Entre os pontos destacados pelas organizações estão:

  • Mudanças em 18 locais de votação, atribuídas a inundações provocadas por chuvas, apesar de o fenômeno climático estar presente há dois meses. Segundo os signatários, as mudanças prejudicaram regiões com votação desfavorável ao governo.
  • Uso de cadeias nacionais de rádio e televisão pelo Executivo, quatro vezes ao dia, durante o período de silêncio eleitoral — prática vedada pela legislação.
  • Impedimento de entrada de observadores internacionais, convidados por partidos da oposição.
  • Distribuição de bônus no valor de US$570 milhões em programas sociais durante o período eleitoral, sem previsão no orçamento.
  • Viagens e compromissos não oficiais de Noboa realizados com recursos do governo.
  • Suspensão da votação de eleitores equatorianos residentes na Venezuela, sem explicação formal por parte do CNE.

O documento prossegue afirmando que o CNE não cumpriu suas obrigações constitucionais de garantir igualdade de condições entre os candidatos nem assegurou a imparcialidade do processo.

“Durante todo o processo eleitoral, fomos testemunhas do papel vergonhoso desempenhado pelo Conselho Nacional Eleitoral.
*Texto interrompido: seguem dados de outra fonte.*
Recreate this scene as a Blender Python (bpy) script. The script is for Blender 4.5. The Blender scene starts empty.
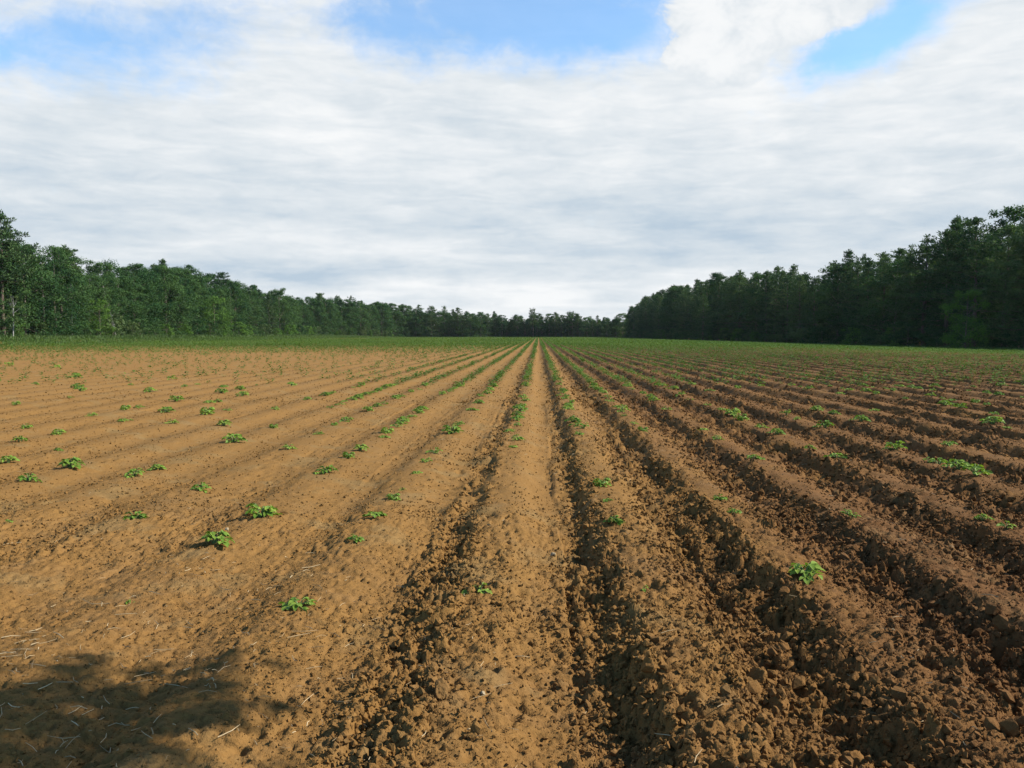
import bpy, math, random
import numpy as np
from mathutils import Vector, Matrix

random.seed(7)
RNG = np.random.default_rng(11)
SC = bpy.context.scene
COL = SC.collection
R = math.radians
PI = math.pi

# ------------------------------------------------------------------ camera
FPX = 852.0                 # focal length in pixels for a 1024 px wide frame
CAMH = 1.37
PITCH = -math.atan(49 / FPX)
YAW = math.atan(26 / FPX)   # the rows run along +Y, the view turns slightly left
cam_d = bpy.data.cameras.new('camera')
cam = bpy.data.objects.new('camera', cam_d)
COL.objects.link(cam)
cam_d.sensor_width = 36
cam_d.lens = 36 * FPX / 1024
cam_d.clip_start = 0.05
cam_d.clip_end = 20000
cam.location = (0, 0, CAMH)
cam.rotation_euler = (PI / 2 + PITCH, 0, YAW)
SC.camera = cam
CM = cam.rotation_euler.to_matrix()


def ray(px, py):
    return (CM @ Vector(((px - 512) / FPX, -(py - 384) / FPX, -1))).normalized()


def ground_at(px, py, z=0.0):
    d = ray(px, py)
    t = (z - CAMH) / d.z
    return d.x * t, d.y * t


def azel(px, py):
    d = ray(px, py)
    return math.atan2(d.x, d.y), math.asin(d.z)


def project(x, y, z):
    v = CM.transposed() @ Vector((x, y, z - CAMH))
    return 512 + FPX * v.x / -v.z, 384 - FPX * v.y / -v.z


# ------------------------------------------------------------------ object helpers
def tag(o, label=None, cat=None, group=None, kind=None):
    if label: o['label'] = label
    if cat: o['category'] = cat
    if group: o['group'] = group
    if kind: o['kind'] = kind
    return o


def mesh_np(name, verts, faces, mats, mat_idx=None, smooth=False):
    """verts (N,3) array, faces (M,k) array or list of such arrays"""
    me = bpy.data.meshes.new(name)
    verts = np.asarray(verts, dtype=np.float32)
    if not isinstance(faces, (list, tuple)):
        faces = [faces]
    faces = [np.asarray(f, dtype=np.int32) for f in faces if len(f)]
    me.vertices.add(len(verts))
    me.vertices.foreach_set('co', verts.ravel())
    loops = np.concatenate([f.ravel() for f in faces])
    totals = np.concatenate([np.full(len(f), f.shape[1], dtype=np.int32) for f in faces])
    starts = np.concatenate([[0], np.cumsum(totals)[:-1]]).astype(np.int32)
    me.loops.add(len(loops))
    me.loops.foreach_set('vertex_index', loops)
    me.polygons.add(len(totals))
    me.polygons.foreach_set('loop_start', starts)
    me.polygons.foreach_set('loop_total', totals)
    for m in (mats if isinstance(mats, (list, tuple)) else [mats]):
        me.materials.append(m)
    if mat_idx is not None:
        me.polygons.foreach_set('material_index', np.asarray(mat_idx, dtype=np.int32))
    me.polygons.foreach_set('use_smooth', np.full(len(totals), smooth, dtype=bool))
    me.update(calc_edges=True)
    return me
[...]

A instituição não cumpriu com as funções determinadas pela Constituição. Nada disso foi cumprido.”

Ao final, os partidos apelam para a comunidade internacional:

“Alertamos os organismos internacionais — UE, ONU, OEA e observadores da sociedade civil — sobre esses fatos lamentáveis, que continuam afetando a já frágil democracia do nosso país e comprometem este processo de participação cidadã.”
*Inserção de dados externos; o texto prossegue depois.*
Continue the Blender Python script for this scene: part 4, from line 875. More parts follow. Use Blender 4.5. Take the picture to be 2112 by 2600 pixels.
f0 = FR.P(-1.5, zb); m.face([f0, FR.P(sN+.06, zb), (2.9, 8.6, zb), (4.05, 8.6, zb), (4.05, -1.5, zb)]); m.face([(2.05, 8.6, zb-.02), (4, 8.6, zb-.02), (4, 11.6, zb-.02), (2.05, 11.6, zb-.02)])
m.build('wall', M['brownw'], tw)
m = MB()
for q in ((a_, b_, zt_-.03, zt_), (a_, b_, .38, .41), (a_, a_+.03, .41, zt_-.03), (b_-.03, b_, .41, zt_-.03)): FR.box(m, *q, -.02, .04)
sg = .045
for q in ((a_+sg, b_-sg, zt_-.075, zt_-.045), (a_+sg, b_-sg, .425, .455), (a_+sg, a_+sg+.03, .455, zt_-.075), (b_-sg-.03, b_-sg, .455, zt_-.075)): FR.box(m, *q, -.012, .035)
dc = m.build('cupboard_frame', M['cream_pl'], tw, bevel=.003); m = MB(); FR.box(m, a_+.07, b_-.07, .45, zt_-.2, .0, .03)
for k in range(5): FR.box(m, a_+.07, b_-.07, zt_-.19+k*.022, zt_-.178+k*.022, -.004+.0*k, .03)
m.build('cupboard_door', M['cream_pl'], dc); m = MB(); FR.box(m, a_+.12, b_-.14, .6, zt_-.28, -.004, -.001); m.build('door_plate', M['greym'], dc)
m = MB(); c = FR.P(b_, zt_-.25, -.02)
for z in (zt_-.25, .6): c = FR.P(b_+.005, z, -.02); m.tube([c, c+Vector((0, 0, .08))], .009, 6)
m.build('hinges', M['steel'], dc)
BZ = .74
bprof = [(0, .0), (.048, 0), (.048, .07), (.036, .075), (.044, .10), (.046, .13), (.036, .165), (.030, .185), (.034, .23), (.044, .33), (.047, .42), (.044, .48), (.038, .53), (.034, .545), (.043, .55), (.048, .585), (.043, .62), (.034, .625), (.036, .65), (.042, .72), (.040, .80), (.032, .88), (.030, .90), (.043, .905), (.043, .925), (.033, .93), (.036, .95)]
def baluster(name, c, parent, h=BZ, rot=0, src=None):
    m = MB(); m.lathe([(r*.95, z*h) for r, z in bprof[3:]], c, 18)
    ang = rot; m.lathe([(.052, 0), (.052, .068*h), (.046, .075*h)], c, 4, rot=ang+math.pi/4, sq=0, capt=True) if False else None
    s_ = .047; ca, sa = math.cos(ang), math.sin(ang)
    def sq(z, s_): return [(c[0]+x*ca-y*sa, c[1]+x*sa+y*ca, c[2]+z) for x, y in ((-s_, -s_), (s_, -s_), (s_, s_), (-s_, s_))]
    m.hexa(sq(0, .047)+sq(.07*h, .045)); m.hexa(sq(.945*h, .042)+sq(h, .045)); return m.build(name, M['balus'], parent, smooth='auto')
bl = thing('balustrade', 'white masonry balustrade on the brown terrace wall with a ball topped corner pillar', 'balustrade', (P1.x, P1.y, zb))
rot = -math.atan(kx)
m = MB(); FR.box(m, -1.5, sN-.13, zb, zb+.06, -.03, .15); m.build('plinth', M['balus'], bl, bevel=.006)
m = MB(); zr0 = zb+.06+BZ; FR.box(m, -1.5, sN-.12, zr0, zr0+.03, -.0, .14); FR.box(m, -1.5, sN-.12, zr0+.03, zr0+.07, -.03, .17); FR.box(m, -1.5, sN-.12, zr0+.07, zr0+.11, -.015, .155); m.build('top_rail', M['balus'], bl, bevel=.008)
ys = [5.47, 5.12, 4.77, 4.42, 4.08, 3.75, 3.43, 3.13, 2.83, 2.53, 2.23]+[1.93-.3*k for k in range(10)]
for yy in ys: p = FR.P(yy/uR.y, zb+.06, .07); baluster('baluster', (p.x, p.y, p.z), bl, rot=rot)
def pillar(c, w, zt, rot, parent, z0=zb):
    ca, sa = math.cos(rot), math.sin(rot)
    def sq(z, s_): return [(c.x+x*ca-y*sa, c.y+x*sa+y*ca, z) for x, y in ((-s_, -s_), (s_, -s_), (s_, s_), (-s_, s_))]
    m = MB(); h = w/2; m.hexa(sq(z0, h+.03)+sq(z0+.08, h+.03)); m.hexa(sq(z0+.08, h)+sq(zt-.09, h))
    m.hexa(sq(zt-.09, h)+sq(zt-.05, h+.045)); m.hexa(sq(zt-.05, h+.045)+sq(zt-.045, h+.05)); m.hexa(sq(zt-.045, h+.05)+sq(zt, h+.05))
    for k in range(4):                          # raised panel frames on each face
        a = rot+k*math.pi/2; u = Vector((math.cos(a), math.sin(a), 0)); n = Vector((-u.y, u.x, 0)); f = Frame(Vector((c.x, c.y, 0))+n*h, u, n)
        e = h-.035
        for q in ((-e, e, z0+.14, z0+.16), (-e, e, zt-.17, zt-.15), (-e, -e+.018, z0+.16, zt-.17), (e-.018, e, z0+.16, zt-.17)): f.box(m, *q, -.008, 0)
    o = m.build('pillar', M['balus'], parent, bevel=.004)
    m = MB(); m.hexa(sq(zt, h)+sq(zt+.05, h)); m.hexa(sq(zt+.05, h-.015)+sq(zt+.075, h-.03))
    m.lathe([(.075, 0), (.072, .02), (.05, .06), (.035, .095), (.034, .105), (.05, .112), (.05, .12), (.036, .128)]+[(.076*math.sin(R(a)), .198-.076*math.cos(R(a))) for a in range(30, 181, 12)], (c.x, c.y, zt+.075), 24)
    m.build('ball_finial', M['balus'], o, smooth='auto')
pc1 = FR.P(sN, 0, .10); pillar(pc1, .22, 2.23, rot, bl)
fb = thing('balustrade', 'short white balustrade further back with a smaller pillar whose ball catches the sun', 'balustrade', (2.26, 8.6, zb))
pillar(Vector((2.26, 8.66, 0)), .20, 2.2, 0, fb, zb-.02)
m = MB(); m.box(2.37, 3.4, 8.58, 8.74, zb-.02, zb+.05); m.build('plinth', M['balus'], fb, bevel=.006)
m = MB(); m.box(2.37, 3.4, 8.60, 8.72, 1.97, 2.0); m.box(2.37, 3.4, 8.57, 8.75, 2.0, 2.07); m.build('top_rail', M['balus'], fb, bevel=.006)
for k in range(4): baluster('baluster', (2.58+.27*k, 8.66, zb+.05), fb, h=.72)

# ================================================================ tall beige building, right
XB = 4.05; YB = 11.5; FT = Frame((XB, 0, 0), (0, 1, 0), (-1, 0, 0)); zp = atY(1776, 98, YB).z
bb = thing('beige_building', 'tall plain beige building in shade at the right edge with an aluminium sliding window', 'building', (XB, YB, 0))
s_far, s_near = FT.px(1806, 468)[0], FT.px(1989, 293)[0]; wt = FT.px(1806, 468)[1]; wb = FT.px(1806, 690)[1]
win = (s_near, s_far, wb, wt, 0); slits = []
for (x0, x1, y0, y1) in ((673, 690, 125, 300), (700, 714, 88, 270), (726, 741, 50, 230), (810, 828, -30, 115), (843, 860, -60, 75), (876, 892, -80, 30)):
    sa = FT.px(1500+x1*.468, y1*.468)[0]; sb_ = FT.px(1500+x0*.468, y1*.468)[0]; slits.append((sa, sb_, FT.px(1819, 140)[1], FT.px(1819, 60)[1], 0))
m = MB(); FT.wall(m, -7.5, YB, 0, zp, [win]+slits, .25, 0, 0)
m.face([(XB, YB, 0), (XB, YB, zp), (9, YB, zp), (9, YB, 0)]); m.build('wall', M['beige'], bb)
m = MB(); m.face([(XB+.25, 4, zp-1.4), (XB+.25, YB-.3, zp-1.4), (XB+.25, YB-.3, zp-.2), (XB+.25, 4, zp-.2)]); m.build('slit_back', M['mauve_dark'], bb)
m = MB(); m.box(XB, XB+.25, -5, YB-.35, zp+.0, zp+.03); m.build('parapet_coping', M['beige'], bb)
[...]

As denúncias não foram acompanhadas de resposta formal do governo até o fechamento desta edição. A presidente do CNE, Diana Atamaint, ao ser questionada sobre as acusações, afirmou que “a fraude não tem lugar em um sistema que se constrói com base na legalidade” e classificou como “infundadas” as alegações que contestam a lisura do processo.
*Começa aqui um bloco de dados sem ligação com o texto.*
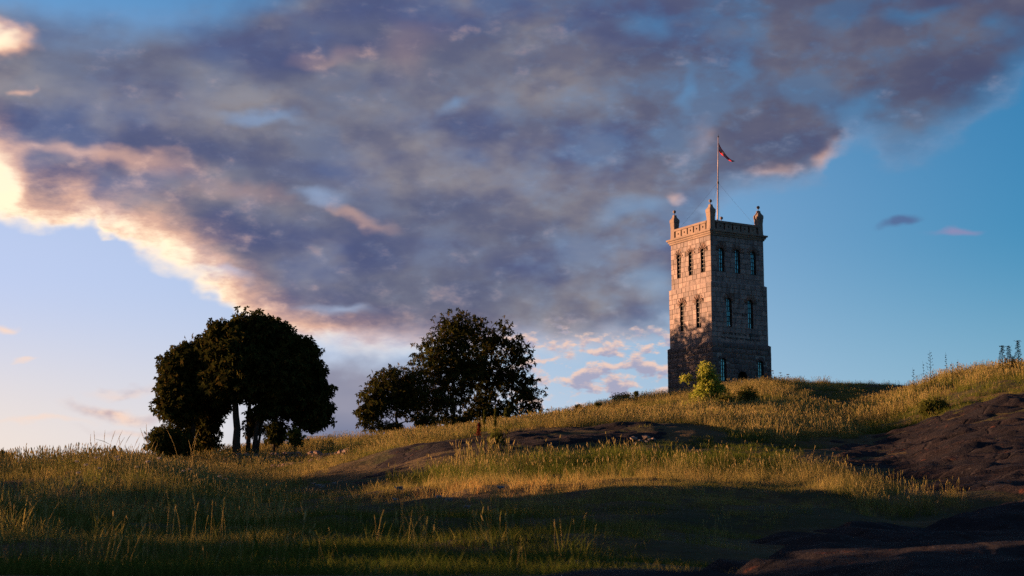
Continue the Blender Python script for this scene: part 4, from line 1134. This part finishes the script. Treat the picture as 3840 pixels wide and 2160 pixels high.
def scatter(name, pts, yaw, tilt, scl, tint, var, coll, label, kind='stuff'):
    me = bpy.data.meshes.new(name); me.vertices.add(len(pts)); me.vertices.foreach_set('co', np.ascontiguousarray(pts, np.float32).ravel())
    rot = np.stack([tilt[:, 0], tilt[:, 1], yaw], 1)
    for nm, ty, data in (('rot', 'FLOAT_VECTOR', rot), ('scl', 'FLOAT', scl), ('tint', 'FLOAT', tint)):
        at_ = me.attributes.new(nm, ty, 'POINT'); at_.data.foreach_set('vector' if ty == 'FLOAT_VECTOR' else 'value', np.ascontiguousarray(data, np.float32).ravel())
    at_ = me.attributes.new('vi', 'INT', 'POINT'); at_.data.foreach_set('value', np.ascontiguousarray(var, np.int32))
    o = bpy.data.objects.new(name, me); COL.objects.link(o)
    ng = bpy.data.node_groups.new(name, 'GeometryNodeTree')
    ng.interface.new_socket('Geometry', in_out='INPUT', socket_type='NodeSocketGeometry'); ng.interface.new_socket('Geometry', in_out='OUTPUT', socket_type='NodeSocketGeometry')
    i_, o_ = ng.nodes.new('NodeGroupInput'), ng.nodes.new('NodeGroupOutput'); L = ng.links.new
    mtp = ng.nodes.new('GeometryNodeMeshToPoints'); L(i_.outputs[0], mtp.inputs[0])
    iop = ng.nodes.new('GeometryNodeInstanceOnPoints'); L(mtp.outputs[0], iop.inputs['Points'])
    ci = ng.nodes.new('GeometryNodeCollectionInfo'); ci.inputs['Collection'].default_value = coll
    ci.inputs['Separate Children'].default_value = True; ci.inputs['Reset Children'].default_value = True
    L(ci.outputs[0], iop.inputs['Instance']); iop.inputs['Pick Instance'].default_value = True
    def named(nm, ty):
        n = ng.nodes.new('GeometryNodeInputNamedAttribute'); n.data_type = ty; n.inputs['Name'].default_value = nm; return n.outputs[0]
    L(named('vi', 'INT'), iop.inputs['Instance Index'])
    e2r = ng.nodes.new('FunctionNodeEulerToRotation'); L(named('rot', 'FLOAT_VECTOR'), e2r.inputs[0]); L(e2r.outputs[0], iop.inputs['Rotation'])
    L(named('scl', 'FLOAT'), iop.inputs['Scale'])
    L(iop.outputs[0], o_.inputs[0])
    md = o.modifiers.new('grass', 'NODES'); md.node_group = ng
    return tag(o, label, kind=kind)

def sow(r0, r1, per_m2, rng, amax=21.5):
    n = int(R(2 * amax) * (r1 * r1 - r0 * r0) / 2 * per_m2)
    r = np.sqrt(rng.uniform(r0 * r0, r1 * r1, n)); a_ = np.radians(rng.uniform(-amax, amax, n))
    return r * np.sin(a_), r * np.cos(a_), r, np.degrees(a_)
TOWER_HALF = SB / 2 + 0.15
def off_tower(x, y):
    c_, s_ = math.cos(TYAW), math.sin(TYAW); dx, dy = x - TX, y - TY
    return (np.abs(dx * c_ + dy * s_) > TOWER_HALF) | (np.abs(-dx * s_ + dy * c_) > TOWER_HALF)
COLX = np.array([bearing(x) for x in (-700, 0, 900, 1400, 1900, 2400, 2900, 3400, 3840, 4700)])

def sow_grass():
    rng = np.random.default_rng(5)
    near, farp = [], []
    for r0, r1, dn in ((10.5, 17, 40), (17, 30, 30), (30, 50, 17)):
        near.append(sow(r0, r1, dn, rng))
    for r0, r1, dn in ((50, 80, 5.5), (80, 125, 3.6), (125, 200, 2.3)):
        farp.append(sow(r0, r1, dn, rng))
    for lst, coll, nm in ((near, NEAR, 'near'), (farp, FAR, 'far')):
        x = np.concatenate([q[0] for q in lst]); y = np.concatenate([q[1] for q in lst]); r = np.hypot(x, y); a_ = np.degrees(np.arctan2(x, y))
        rk = rockness(x, y)
        pat = fbm(x, y, .11, 3, 6); fine = fbm(x, y, .5, 2, 2)
        keepm = (rng.random(len(x)) < .62 + fbm(x, y, .35, 3, 1) * 1.3) & ((rk < -0.15 + fine * .9) | ((rng.random(len(x)) < .05) & (fine > .08))) & off_tower(x, y)
        x, y, r, a_, pat, fine, rk = (q[keepm] for q in (x, y, r, a_, pat, fine, rk))
        n = len(x); z = height(x, y)
        # how tall and how dry the growth is, zone by zone
        hay = .30 + pat * .95 + fine * .35
        dry = .20 + pat * 1.0 + fine * .35
        S_ = lambda lo, hi, v: np.clip((v - lo) / (hi - lo), 0, 1)
        brow = S_(27, 31, r) * (1 - S_(36, 44, r)) * S_(-8.5, -5, a_) * (1 - S_(9, 12, a_))          # close-cropped brow
        lush = S_(41, 45, r) * (1 - S_(60, 66, r)) * S_(-6, -2, a_) * (1 - S_(8, 11, a_))            # tall green growth in the hollow
        mead = S_(66, 76, r) * (1 - S_(9.5, 13, a_))                                                 # golden meadow
        mound = S_(33, 36, r) * (1 - S_(60, 70, r)) * (1 - S_(-9, -6, a_))                           # left-hand mound
        ridge = S_(78, 86, r) * S_(11, 13.5, a_)
        saddle = S_(120, 135, r) * S_(8.8, 10, a_) * (1 - S_(13, 15, a_))
        front = 1 - S_(24, 32, r)
        toe = S_(38, 44, r) * (1 - S_(58, 64, r)) * S_(-8, -5.5, a_) * (1 - S_(-3.2, -2.0, a_))         # thin turf below the slab
        hay = hay + mead * .42 + mound * .20 - lush * .20 + ridge * .3 - brow * .75 - saddle * .6 - front * .62 - toe * .5 + front * fbm(x, y, .55, 3, 5) * 1.3
        dry = dry + mead * .22 + mound * .10 - lush * .55 + ridge * .12 - brow * .05 + front * .10 - saddle * .15
        tint = np.clip(dry + rng.normal(0, .14, n), 0, 1)
        u = hay + rng.normal(0, .16, n)
        u = np.where((front > .2) & (rng.random(n) < .034), .8, u)                                  # single stalks in the near turf
        u = np.where(rk > -.1, 0, u); tint = np.where(rk > -.1, tint * .4, tint)
        var = np.where(u < .16, 0, np.where(u < .50, 3, 6)) + rng.integers(0, 3, n)
        scl = rng.uniform(.55, 1.3, n) * (1 + .25 * pat) * (1 + .22 * lush - .10 * mound)
        scl *= np.where(rk > -1.2, .7, 1.0) * (1 - .25 * toe) * (1 - .3 * brow) * (1 - .4 * S_(-10.5, -9, a_) * (1 - S_(-5.5, -4, a_)) * S_(36, 40, r) * (1 - S_(90, 95, r)))
        if nm == 'far': scl *= .92
        # right by the tower foot the grass is shorter
        tilt = rng.normal(0, .10, (n, 2)); tilt[:, 1] += .05
        scatter('meadow_grass', np.stack([x, y, z], 1), rng.uniform(0, 6.283, n), tilt, scl, tint, var, coll,
                'long grass going to seed over the near slope' if nm == 'near' else 'golden seeding grass over the upper slope')
        print('grass', nm, n)
sow_grass()

# ------------------------------------------------------------------ plants that stand out one by one
prng = np.random.default_rng(77)
def stem_thing(name, x, ytop, r, label, cat, group=None, arch=0.0, headlen=.09, hw=.007, w=.0028, mat='straw', lean=0.0):
    o, right, away = frame_at(x, r)
    tip = place(x, ytop, r); h = tip.z - o.z
    root = empty(name, o, -R(bearing(x))); tag(root, label, cat, group)
    pts = []
    for i in range(9):
        t_ = i / 8
        pts.append((arch * (t_ ** 2.6) * h + lean * t_ * h, prng.normal() * .006, h * (t_ - max(0, abs(arch) - .15) * .55 * t_ ** 4)))
    mb = MB(); mb.tube(pts[:7], [w] * 7, 4, cap=False); mb.build('stem', M[mat], root)
    mb = MB(); mb.tube(pts[6:], [w, hw, w * .6], 5); mb.build('seed_head', M[mat], root)
    return root
ST_G = 'tall grass stems against the sky at the left'
for (x, yt_, arch, ln) in [(337, 1627, .0, 0), (358, 1613, -.05, .0), (372, 1660, .05, 0), (387, 1612, .02, 0), (398, 1613, .12, .05), (415, 1612, .16, .06), (443, 1619, .2, .06),
                           (428, 1632, .22, 0), (453, 1637, -.05, 0), (486, 1631, .18, .03), (475, 1664, .12, 0), (551, 1585, -.03, 0), (563, 1605, -.15, -.05), (501, 1612, -.5, -.28),
                           (528, 1640, .12, .06), (545, 1650, .16, .06), (560, 1662, .1, .1), (505, 1660, .1, .02), (518, 1668, .2, .05), (680, 1606, -.2, -.05), (700, 1610, .14, .05), (716, 1640, .1, 0), (729, 1650, -.12, 0)]:
    stem_thing('grass_stem', x, yt_, 43.0 + prng.uniform(-1.5, 1.5), 'grass stem bowing over to the left against the pale sky' if arch < -.3 else 'tallest upright grass stem against the pale sky, by the trees' if x == 551 else 'tall thin grass stem with seed head against the pale sky at the left', 'grass stem', ST_G, arch, lean=ln)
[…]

As eleições foram acompanhadas por missões de observação da Organização dos Estados Americanos (OEA) e da União Europeia. Segundo o chefe da missão da OEA, Heraldo Muñoz, “o processo transcorreu com normalidade e tranquilidade”. Muñoz acrescentou que “é necessário acalmar os rumores e tensões para que esse processo continue fluindo de forma transparente”.